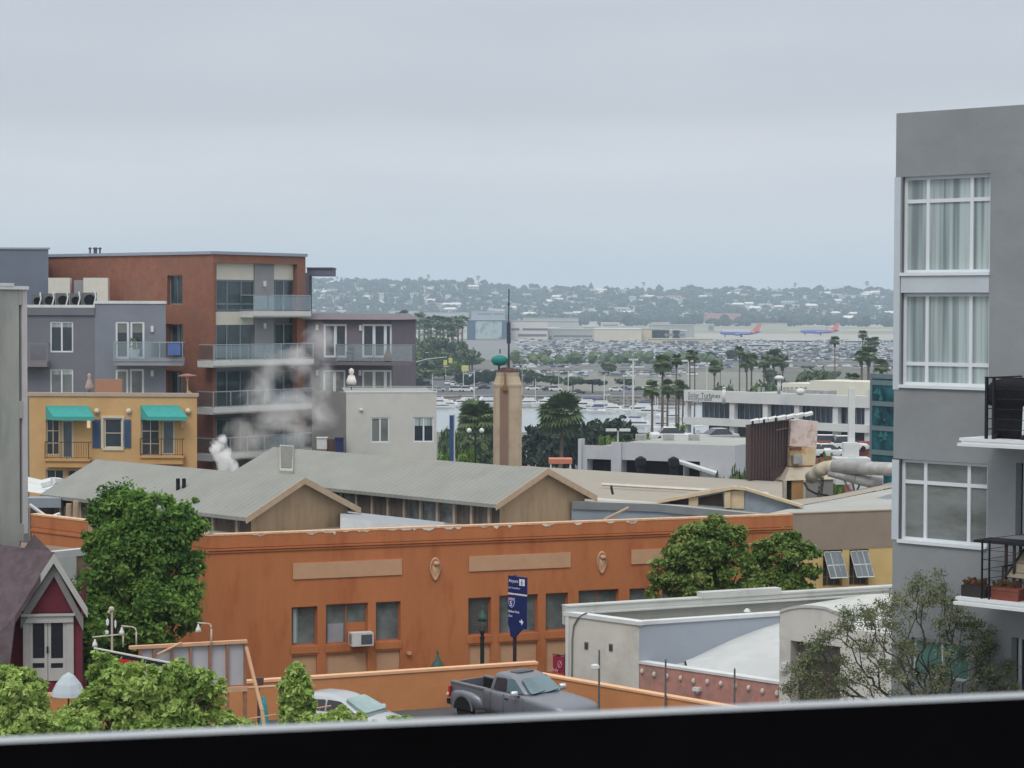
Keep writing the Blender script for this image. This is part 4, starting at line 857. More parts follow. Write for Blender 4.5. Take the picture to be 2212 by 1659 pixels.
# grey sheet lean-to in front (dark band right of gable B)
t=thing('lean_to_shed','blue grey sheet metal lean-to between the larger shed and the wooden dormer','shed',P(1400,1120,100)+Vector((0,0,-6)))
a,b,c_,d=P(1240,1086,100),P(1470,1094,99.6),P(1640,1112,98),P(1240,1110,99.8)
m=MB(); e0,e1,e2=P(1235,1083,101),P(1420,1089,101),P(1655,1112,100)
m.add([e0,e1,e2,e2+Vector((0,0,-.35)),e1+Vector((0,0,-.35)),e0+Vector((0,0,-.35))],[(0,1,4,5),(1,2,3,4)]); m.build('eave_band',mat('grey_band',(120,124,126),.9,.1,2),t)
m=MB(); z=-20; m.add([e0+Vector((0,.1,-.35)),e1+Vector((0,.1,-.35)),e2+Vector((0,.1,-.35)),Vector((e2.x,e2.y+.1,z)),Vector((e1.x,e1.y+.1,z)),Vector((e0.x,e0.y+.1,z))],[(0,1,4,5),(1,2,3,4)]); m.build('wall',M_sheet,t)
m=MB(); m.tube(P(1305,1122,100.3),P(1358,1096,100.3),.07,n=5); m.build('brace',M_rake,t)
m=MB(); m.add([e0,e1,e2,P(1690,1098,105),P(1240,1078,105)],[(0,1,2,3,4)]); m.build('roof',M_pale2,t)
# wooden dormer (low gable) with openings
DF=Fac(1430,102.5,1720,100.5); t=thing('roof_dormer','low wooden gable dormer with dark openings on the pale warehouse roof','dormer',DF.w(0,-12))
def dz(u,v): return DF.px(u,v)
outl=[(1428,1081),(1585,1051),(1608,1051),(1640,1066),(1728,1092),(1722,1116),(1560,1116),(1430,1100)]
holes=[((1441,1084),(1489,1077),(1489,1090),(1450,1088)),((1509,1075),(1560,1065),(1564,1094),(1509,1090))]
m=MB(); m.add([DF.w(*dz(*p),0) for p in outl[:5]]+[DF.w(*dz(1722,1130),0),DF.w(*dz(1430,1130),0)],[(0,1,2,3,4,5,6)]); m.build('wall',M_sheet,t)
m=MB(); M_dw=mat('dormer_wood',(196,178,148),.9,.12,2)
def bar3(p,q_,w,o0,o1): a,b=dz(*p),dz(*q_); m.hexa([DF.w(a[0],a[1]-w,o1),DF.w(b[0],b[1]-w,o1),DF.w(b[0],b[1]-w,o0),DF.w(a[0],a[1]-w,o0),DF.w(*a,o1),DF.w(*b,o1),DF.w(*b,o0),DF.w(*a,o0)])
bar3((1424,1079),(1586,1049),.16,.0,.3); bar3((1586,1049),(1612,1052),.14,0,.31); bar3((1612,1052),(1735,1090),.12,0,.3)
m.build('rake_board',M_dw,t)
m=MB(); bar3((1567,1062),(1580,1061),.75,.01,.2); m.build('post',M_dw,t); m=MB(); bar3((1489,1075),(1509,1073),.5,.01,.12); m.build('post',M_dw,t)
m=MB(); a=DF.rect(1580,1060,1608,1098); m.fb(DF,a[0],a[1],a[2],a[3],.01,.06); m.build('boarded_panel',M_dw,t)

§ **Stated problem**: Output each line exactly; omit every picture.

§ **Answer in full**:
Keep writing the Blender script for this image. This is part 4, starting at line 857. More parts follow. Write for Blender 4.5. Take the picture to be 2212 by 1659 pixels.
# grey sheet lean-to in front (dark band right of gable B)
t=thing('lean_to_shed','blue grey sheet metal lean-to between the larger shed and the wooden dormer','shed',P(1400,1120,100)+Vector((0,0,-6)))
a,b,c_,d=P(1240,1086,100),P(1470,1094,99.6),P(1640,1112,98),P(1240,1110,99.8)
m=MB(); e0,e1,e2=P(1235,1083,101),P(1420,1089,101),P(1655,1112,100)
m.add([e0,e1,e2,e2+Vector((0,0,-.35)),e1+Vector((0,0,-.35)),e0+Vector((0,0,-.35))],[(0,1,4,5),(1,2,3,4)]); m.build('eave_band',mat('grey_band',(120,124,126),.9,.1,2),t)
m=MB(); z=-20; m.add([e0+Vector((0,.1,-.35)),e1+Vector((0,.1,-.35)),e2+Vector((0,.1,-.35)),Vector((e2.x,e2.y+.1,z)),Vector((e1.x,e1.y+.1,z)),Vector((e0.x,e0.y+.1,z))],[(0,1,4,5),(1,2,3,4)]); m.build('wall',M_sheet,t)
m=MB(); m.tube(P(1305,1122,100.3),P(1358,1096,100.3),.07,n=5); m.build('brace',M_rake,t)
m=MB(); m.add([e0,e1,e2,P(1690,1098,105),P(1240,1078,105)],[(0,1,2,3,4)]); m.build('roof',M_pale2,t)
# wooden dormer (low gable) with openings
DF=Fac(1430,102.5,1720,100.5); t=thing('roof_dormer','low wooden gable dormer with dark openings on the pale warehouse roof','dormer',DF.w(0,-12))
def dz(u,v): return DF.px(u,v)
outl=[(1428,1081),(1585,1051),(1608,1051),(1640,1066),(1728,1092),(1722,1116),(1560,1116),(1430,1100)]
holes=[((1441,1084),(1489,1077),(1489,1090),(1450,1088)),((1509,1075),(1560,1065),(1564,1094),(1509,1090))]
m=MB(); m.add([DF.w(*dz(*p),0) for p in outl[:5]]+[DF.w(*dz(1722,1130),0),DF.w(*dz(1430,1130),0)],[(0,1,2,3,4,5,6)]); m.build('wall',M_sheet,t)
m=MB(); M_dw=mat('dormer_wood',(196,178,148),.9,.12,2)
def bar3(p,q_,w,o0,o1): a,b=dz(*p),dz(*q_); m.hexa([DF.w(a[0],a[1]-w,o1),DF.w(b[0],b[1]-w,o1),DF.w(b[0],b[1]-w,o0),DF.w(a[0],a[1]-w,o0),DF.w(*a,o1),DF.w(*b,o1),DF.w(*b,o0),DF.w(*a,o0)])
bar3((1424,1079),(1586,1049),.16,.0,.3); bar3((1586,1049),(1612,1052),.14,0,.31); bar3((1612,1052),(1735,1090),.12,0,.3)
m.build('rake_board',M_dw,t)
m=MB(); bar3((1567,1062),(1580,1061),.75,.01,.2); m.build('post',M_dw,t); m=MB(); bar3((1489,1075),(1509,1073),.5,.01,.12); m.build('post',M_dw,t)
m=MB(); a=DF.rect(1580,1060,1608,1098); m.fb(DF,a[0],a[1],a[2],a[3],.01,.06); m.build('boarded_panel',M_dw,t)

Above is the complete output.